# SOURCE MATERIAL
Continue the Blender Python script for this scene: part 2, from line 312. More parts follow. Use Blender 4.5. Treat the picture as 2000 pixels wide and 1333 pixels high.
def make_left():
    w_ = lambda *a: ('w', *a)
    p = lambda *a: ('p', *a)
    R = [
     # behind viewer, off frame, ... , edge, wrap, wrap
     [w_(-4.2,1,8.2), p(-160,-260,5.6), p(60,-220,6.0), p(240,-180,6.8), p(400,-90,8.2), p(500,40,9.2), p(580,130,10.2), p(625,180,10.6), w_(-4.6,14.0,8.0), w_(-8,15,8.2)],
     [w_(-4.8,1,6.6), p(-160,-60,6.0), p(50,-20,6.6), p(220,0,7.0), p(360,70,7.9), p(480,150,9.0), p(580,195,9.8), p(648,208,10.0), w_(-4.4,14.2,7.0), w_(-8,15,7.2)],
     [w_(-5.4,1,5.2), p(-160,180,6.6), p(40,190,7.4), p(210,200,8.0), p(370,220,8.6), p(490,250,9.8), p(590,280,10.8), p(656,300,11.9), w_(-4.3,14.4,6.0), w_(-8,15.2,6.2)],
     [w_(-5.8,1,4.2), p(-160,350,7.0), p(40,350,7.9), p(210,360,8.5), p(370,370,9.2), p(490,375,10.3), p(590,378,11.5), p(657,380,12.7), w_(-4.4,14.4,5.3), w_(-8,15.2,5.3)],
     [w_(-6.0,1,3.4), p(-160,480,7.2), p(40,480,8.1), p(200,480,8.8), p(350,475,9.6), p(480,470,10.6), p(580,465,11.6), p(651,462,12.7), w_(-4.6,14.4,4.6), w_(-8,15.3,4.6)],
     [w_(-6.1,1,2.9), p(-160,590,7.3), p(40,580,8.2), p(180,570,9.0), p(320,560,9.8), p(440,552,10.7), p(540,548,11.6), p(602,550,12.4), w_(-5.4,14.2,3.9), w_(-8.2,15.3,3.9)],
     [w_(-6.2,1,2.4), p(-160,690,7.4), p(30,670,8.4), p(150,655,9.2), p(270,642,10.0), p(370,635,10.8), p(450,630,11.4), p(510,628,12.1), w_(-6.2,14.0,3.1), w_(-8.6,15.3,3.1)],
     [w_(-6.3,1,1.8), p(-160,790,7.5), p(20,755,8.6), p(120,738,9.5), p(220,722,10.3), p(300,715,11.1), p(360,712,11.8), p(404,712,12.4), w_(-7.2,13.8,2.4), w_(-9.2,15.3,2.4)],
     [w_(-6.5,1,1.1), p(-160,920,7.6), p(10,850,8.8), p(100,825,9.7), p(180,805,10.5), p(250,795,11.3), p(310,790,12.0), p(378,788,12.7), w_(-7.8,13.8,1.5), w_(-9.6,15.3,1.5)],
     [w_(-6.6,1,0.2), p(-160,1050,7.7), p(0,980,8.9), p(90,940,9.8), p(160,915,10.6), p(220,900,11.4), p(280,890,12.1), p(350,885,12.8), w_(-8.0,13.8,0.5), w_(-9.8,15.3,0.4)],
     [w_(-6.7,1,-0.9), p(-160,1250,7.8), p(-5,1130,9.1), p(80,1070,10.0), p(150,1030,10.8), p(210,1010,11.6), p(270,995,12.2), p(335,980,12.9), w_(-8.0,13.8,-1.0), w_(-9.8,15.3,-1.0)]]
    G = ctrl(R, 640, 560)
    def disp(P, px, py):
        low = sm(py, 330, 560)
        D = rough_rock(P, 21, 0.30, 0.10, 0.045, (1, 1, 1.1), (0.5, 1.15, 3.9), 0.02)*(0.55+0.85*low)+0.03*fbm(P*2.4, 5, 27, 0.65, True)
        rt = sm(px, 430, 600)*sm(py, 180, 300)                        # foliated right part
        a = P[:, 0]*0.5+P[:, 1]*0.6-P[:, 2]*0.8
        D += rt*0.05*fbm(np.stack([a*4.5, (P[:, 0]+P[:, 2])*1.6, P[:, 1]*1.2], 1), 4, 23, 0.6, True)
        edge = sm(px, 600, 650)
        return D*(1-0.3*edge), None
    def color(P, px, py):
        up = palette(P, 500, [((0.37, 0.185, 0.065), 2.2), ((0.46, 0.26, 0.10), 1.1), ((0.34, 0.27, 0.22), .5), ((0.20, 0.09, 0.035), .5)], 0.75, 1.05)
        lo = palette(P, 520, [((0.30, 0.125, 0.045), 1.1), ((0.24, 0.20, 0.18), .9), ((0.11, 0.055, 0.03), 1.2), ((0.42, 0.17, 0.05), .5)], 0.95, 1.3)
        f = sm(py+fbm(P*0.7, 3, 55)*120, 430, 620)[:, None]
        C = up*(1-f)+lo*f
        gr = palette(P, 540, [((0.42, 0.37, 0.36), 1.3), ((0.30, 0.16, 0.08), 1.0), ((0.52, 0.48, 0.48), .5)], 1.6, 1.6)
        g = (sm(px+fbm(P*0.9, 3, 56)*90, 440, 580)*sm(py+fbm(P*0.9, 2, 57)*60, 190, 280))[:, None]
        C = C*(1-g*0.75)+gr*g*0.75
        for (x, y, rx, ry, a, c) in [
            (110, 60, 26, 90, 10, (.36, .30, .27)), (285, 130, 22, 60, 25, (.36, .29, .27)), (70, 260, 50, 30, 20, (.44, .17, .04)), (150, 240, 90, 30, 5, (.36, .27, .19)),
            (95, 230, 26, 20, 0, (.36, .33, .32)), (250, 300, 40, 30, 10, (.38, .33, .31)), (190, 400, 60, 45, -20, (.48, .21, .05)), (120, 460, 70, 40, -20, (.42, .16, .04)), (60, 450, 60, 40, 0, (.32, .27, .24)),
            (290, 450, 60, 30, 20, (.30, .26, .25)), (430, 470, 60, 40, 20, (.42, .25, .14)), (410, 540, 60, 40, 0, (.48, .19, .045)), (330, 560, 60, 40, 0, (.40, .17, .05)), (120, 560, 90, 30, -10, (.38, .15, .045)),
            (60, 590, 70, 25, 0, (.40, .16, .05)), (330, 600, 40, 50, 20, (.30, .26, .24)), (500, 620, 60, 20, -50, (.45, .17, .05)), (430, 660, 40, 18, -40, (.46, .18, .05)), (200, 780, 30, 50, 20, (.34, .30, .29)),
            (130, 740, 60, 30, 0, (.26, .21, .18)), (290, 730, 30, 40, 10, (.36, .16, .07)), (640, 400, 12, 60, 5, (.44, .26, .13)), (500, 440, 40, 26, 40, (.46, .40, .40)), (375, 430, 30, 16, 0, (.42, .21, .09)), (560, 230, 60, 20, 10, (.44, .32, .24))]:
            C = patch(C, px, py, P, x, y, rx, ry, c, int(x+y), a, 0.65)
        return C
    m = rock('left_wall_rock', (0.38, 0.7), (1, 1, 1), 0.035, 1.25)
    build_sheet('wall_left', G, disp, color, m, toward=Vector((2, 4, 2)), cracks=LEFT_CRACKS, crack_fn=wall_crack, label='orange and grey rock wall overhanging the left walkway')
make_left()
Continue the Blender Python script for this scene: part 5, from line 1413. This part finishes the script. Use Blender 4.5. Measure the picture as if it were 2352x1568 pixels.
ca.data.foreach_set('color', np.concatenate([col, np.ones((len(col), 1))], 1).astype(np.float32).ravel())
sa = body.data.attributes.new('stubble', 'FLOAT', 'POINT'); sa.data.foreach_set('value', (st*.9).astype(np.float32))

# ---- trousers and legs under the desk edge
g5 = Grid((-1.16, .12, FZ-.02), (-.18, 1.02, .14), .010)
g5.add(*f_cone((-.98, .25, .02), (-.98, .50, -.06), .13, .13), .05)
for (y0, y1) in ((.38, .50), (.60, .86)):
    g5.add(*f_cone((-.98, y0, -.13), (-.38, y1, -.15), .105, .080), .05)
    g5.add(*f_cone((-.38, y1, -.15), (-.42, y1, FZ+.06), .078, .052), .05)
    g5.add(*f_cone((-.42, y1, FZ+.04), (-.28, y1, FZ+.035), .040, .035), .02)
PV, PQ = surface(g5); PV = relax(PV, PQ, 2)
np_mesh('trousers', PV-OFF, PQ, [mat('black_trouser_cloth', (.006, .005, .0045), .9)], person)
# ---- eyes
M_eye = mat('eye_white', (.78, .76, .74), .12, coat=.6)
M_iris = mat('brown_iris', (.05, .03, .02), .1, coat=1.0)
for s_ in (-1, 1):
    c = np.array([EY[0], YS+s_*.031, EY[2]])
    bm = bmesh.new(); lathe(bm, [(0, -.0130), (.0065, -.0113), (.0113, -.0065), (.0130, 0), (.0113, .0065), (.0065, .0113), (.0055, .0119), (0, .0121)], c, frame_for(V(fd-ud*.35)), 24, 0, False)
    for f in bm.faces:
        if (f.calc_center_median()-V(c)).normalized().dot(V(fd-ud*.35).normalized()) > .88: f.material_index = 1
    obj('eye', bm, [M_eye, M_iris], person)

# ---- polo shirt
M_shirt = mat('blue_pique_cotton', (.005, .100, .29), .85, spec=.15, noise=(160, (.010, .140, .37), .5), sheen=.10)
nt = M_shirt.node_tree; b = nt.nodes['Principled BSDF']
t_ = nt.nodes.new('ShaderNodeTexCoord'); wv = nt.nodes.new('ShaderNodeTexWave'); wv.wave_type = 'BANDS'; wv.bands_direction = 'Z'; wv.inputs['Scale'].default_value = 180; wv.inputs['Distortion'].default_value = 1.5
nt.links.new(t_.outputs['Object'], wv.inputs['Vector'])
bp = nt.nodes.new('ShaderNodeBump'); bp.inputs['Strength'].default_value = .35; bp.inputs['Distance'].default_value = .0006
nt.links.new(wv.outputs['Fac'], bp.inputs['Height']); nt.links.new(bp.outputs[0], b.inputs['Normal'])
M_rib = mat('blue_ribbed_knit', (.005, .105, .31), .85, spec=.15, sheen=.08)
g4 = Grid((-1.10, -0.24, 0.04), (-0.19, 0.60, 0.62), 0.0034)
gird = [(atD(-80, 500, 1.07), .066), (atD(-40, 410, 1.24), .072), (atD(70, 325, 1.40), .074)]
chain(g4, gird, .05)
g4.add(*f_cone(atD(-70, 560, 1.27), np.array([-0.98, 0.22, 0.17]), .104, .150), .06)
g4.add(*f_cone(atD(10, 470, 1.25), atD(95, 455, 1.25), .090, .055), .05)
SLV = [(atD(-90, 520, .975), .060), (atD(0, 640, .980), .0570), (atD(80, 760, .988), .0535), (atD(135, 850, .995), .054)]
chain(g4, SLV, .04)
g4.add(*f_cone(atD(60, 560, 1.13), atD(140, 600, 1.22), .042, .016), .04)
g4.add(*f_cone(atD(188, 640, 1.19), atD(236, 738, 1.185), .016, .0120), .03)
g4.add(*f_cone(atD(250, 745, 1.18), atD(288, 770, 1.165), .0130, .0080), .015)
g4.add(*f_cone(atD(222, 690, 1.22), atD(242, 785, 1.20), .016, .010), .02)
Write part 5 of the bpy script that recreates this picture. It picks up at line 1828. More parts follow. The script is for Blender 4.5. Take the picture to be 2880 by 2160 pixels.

# GIVEN INSTRUCTION
Give again, word for word, the lines starting at the line that has "0.035), .5)], 0.75, 1.05)" and ending at the line that has "f = sm(py+fbm(P*0.7, 3, 55)*120, 430, 620)[:, None]", with both of those lines included and nothing else.

# FULL OUTPUT
        up = palette(P, 500, [((0.37, 0.185, 0.065), 2.2), ((0.46, 0.26, 0.10), 1.1), ((0.34, 0.27, 0.22), .5), ((0.20, 0.09, 0.035), .5)], 0.75, 1.05)
        lo = palette(P, 520, [((0.30, 0.125, 0.045), 1.1), ((0.24, 0.20, 0.18), .9), ((0.11, 0.055, 0.03), 1.2), ((0.42, 0.17, 0.05), .5)], 0.95, 1.3)
        f = sm(py+fbm(P*0.7, 3, 55)*120, 430, 620)[:, None]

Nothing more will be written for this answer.